Well, OK, there are a couple of "quivocals" in the new, 5-year Basic Agreement that guarantees the Pastime will be played without disruption through the 2016 season.

But you give a little and take a little. In this case, the players gave up their resistance to testing for human-growth hormone-related PEDs. Blood testing will commence Opening Day. Bodog.com already is posting odds on whether the first player nailed will be a pitcher, outfielder or infielder, a superstar or journeyman, and how deep into the season a positive test will turn up.

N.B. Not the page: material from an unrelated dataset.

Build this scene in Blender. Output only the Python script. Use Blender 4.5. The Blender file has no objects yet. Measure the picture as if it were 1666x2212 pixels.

The players won increases in the minimum salary that will max in yearly increments beyond $500,000 from the current $440K. But they gave up major concessions in the way MLB's out-of-control compensation for high draft picks is structured. If you're a Division I college coach, you probably danced a little jig next to your desk when the tentative BA agreement was announced.

Let's take the case of 2008 Phillies first-rounder Anthony Hewitt. There was a sharp division among scouts on the Brooklyn teenager's upside. If you went by the raw power he displayed against batting-practice speed pitches, he had a higher ceiling than the national debt.

But if you were suspicious of his numbers at preppy Salisbury School in Connecticut, then factored in his inability to get game-speed pitching out of the batting cage, his lack of a defined position and raw baseball IQ, you were projecting major bust potential.

Hewitt, a bright kid, had the leverage of a Vanderbilt ride. The Phillies gambled and offered his athlete's body $1.4 million to learn to play baseball. Going into his fifth season, Hewitt has yet to play beyond Class A Lakewood, which he repeated last season after a shambles of a 2010 season. Anthony strikes out once every 2.83 ABs. His career batting average is .218 with an OBP of .260 and OPS of .626.